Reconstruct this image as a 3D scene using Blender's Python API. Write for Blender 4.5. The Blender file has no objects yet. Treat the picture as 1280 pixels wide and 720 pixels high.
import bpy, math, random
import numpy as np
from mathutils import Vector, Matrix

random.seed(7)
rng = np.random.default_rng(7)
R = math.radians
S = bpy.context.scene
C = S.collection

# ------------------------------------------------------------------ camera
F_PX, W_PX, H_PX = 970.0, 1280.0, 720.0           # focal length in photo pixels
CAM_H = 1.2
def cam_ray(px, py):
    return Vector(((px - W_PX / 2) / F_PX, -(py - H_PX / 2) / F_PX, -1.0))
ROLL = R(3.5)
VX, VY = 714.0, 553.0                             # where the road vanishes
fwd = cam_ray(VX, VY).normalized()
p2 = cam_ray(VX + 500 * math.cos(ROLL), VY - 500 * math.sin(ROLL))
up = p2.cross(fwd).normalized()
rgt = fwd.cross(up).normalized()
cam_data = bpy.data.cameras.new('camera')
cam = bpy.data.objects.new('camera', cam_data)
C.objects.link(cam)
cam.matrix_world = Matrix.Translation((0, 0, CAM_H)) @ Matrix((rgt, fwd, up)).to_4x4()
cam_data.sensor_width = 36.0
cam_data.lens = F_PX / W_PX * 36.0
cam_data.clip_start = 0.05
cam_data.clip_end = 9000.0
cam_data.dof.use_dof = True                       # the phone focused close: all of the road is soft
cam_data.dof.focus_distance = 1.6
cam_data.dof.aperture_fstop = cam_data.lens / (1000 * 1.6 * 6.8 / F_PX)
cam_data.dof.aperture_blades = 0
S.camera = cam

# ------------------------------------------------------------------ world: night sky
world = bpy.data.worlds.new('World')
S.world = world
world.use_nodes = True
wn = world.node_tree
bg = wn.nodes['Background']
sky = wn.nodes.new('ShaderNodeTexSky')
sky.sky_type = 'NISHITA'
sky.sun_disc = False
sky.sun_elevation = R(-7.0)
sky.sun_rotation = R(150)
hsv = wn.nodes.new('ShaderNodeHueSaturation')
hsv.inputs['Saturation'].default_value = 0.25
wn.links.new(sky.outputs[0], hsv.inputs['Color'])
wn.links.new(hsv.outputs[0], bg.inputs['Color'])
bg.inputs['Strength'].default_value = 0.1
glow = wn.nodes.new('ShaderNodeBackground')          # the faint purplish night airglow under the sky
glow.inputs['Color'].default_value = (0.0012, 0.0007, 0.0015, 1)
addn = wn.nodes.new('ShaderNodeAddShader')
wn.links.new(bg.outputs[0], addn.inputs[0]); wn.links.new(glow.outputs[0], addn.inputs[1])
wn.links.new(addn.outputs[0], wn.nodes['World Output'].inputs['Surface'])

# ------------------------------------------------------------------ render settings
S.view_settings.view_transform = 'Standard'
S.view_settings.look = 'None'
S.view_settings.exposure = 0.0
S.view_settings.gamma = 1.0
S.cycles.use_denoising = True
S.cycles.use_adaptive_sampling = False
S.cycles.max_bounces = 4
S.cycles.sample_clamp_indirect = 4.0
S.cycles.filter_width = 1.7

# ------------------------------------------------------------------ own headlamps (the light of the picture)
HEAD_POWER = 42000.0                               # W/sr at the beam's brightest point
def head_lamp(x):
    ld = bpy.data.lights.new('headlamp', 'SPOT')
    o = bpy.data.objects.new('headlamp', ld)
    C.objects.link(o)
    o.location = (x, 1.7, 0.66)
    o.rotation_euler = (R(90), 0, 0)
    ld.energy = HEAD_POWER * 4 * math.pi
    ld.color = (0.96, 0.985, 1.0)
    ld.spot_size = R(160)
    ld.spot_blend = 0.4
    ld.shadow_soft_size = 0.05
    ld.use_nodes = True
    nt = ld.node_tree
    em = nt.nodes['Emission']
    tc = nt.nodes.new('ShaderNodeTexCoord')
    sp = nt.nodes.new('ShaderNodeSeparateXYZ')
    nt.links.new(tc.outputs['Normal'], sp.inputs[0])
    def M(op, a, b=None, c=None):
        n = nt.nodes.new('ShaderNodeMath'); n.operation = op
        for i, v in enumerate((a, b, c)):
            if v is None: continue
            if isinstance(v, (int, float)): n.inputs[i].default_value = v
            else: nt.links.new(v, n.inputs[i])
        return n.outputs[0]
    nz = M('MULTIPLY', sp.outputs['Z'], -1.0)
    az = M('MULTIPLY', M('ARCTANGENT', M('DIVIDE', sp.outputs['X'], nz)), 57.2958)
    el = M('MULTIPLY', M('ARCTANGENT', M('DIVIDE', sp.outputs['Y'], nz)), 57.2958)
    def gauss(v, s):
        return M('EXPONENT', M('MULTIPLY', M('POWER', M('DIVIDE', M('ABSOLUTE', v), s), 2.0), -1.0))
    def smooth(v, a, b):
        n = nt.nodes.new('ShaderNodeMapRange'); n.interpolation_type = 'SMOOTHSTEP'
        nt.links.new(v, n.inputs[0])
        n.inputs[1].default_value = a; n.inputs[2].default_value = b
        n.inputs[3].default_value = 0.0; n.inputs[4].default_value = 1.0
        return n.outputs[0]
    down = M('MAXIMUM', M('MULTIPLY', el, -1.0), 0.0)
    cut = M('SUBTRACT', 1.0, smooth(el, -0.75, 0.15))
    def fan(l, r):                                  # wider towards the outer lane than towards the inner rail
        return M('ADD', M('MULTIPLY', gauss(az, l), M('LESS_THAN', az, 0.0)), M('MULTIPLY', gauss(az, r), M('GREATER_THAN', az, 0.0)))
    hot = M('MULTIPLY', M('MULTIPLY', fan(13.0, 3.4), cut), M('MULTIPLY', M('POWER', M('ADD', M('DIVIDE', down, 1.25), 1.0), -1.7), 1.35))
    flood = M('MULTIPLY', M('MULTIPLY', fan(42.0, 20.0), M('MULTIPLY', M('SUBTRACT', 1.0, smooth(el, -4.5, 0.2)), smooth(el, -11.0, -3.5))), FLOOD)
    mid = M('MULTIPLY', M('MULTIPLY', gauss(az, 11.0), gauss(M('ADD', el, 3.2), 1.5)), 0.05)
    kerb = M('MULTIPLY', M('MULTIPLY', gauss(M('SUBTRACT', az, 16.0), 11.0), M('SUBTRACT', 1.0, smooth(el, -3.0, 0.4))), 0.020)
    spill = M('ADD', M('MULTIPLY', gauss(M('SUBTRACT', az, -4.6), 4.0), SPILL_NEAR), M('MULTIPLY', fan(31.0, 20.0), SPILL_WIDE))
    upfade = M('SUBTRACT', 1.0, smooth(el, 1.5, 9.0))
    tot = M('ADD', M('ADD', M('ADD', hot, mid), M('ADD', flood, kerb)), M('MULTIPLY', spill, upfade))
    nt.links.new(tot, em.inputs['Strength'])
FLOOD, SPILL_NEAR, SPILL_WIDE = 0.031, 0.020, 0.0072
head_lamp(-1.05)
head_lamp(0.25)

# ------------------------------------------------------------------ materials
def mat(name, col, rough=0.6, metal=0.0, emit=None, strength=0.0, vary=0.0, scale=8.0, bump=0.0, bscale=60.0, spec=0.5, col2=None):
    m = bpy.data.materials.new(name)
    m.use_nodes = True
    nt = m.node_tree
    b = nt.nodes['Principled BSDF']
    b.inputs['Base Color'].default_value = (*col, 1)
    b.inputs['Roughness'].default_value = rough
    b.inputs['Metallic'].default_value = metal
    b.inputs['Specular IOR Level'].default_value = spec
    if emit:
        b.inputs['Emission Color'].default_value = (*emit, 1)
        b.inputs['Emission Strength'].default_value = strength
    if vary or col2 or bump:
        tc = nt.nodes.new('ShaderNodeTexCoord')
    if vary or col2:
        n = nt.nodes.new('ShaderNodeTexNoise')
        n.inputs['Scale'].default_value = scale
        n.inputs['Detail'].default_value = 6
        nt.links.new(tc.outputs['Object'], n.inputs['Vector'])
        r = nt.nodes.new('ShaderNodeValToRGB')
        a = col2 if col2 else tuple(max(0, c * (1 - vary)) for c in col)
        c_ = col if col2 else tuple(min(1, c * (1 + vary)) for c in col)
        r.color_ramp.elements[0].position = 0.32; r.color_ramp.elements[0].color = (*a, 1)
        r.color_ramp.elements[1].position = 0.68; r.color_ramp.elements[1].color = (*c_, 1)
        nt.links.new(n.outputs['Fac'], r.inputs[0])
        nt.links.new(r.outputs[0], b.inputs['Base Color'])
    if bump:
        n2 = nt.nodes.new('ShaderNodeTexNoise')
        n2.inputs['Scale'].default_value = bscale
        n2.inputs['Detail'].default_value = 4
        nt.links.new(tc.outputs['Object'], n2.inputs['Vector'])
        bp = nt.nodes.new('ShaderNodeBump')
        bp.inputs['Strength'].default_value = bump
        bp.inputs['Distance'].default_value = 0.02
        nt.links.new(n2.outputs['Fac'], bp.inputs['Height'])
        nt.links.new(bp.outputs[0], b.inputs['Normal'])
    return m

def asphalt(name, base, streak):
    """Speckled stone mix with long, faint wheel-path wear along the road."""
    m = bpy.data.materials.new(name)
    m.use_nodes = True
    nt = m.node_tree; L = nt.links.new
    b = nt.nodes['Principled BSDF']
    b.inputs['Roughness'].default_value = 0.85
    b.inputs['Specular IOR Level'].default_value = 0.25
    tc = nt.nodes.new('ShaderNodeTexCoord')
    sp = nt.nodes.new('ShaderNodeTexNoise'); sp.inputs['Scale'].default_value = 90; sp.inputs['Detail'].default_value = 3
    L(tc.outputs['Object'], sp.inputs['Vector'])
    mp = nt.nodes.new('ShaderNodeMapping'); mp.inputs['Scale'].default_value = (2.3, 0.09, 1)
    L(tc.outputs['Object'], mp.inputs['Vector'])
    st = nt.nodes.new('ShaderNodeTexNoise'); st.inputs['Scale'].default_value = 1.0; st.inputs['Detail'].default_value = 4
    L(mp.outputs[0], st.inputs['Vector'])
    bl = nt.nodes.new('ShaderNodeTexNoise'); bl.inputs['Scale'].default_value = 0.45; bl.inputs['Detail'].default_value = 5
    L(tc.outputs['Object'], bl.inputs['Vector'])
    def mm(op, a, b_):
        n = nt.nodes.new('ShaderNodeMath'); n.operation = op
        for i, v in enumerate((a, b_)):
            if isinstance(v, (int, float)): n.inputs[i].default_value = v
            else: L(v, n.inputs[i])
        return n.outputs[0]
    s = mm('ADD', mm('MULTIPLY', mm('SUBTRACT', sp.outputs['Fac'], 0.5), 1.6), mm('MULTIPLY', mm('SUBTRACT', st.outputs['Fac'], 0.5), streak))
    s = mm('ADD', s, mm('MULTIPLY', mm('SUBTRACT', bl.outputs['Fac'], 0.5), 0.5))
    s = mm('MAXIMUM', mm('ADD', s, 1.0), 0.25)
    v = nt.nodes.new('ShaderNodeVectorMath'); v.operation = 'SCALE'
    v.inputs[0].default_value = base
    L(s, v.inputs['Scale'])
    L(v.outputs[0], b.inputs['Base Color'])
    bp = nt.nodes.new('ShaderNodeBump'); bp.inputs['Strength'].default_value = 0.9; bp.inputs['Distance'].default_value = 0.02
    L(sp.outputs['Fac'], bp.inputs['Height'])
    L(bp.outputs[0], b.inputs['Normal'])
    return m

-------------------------

Lines from the start of the material above through the line containing "from mathutils import Vector, Matrix" are to be duplicated exactly, and only those.

Reconstruct this image as a 3D scene using Blender's Python API. Write for Blender 4.5. The Blender file has no objects yet. Treat the picture as 1280 pixels wide and 720 pixels high.
import bpy, math, random
import numpy as np
from mathutils import Vector, Matrix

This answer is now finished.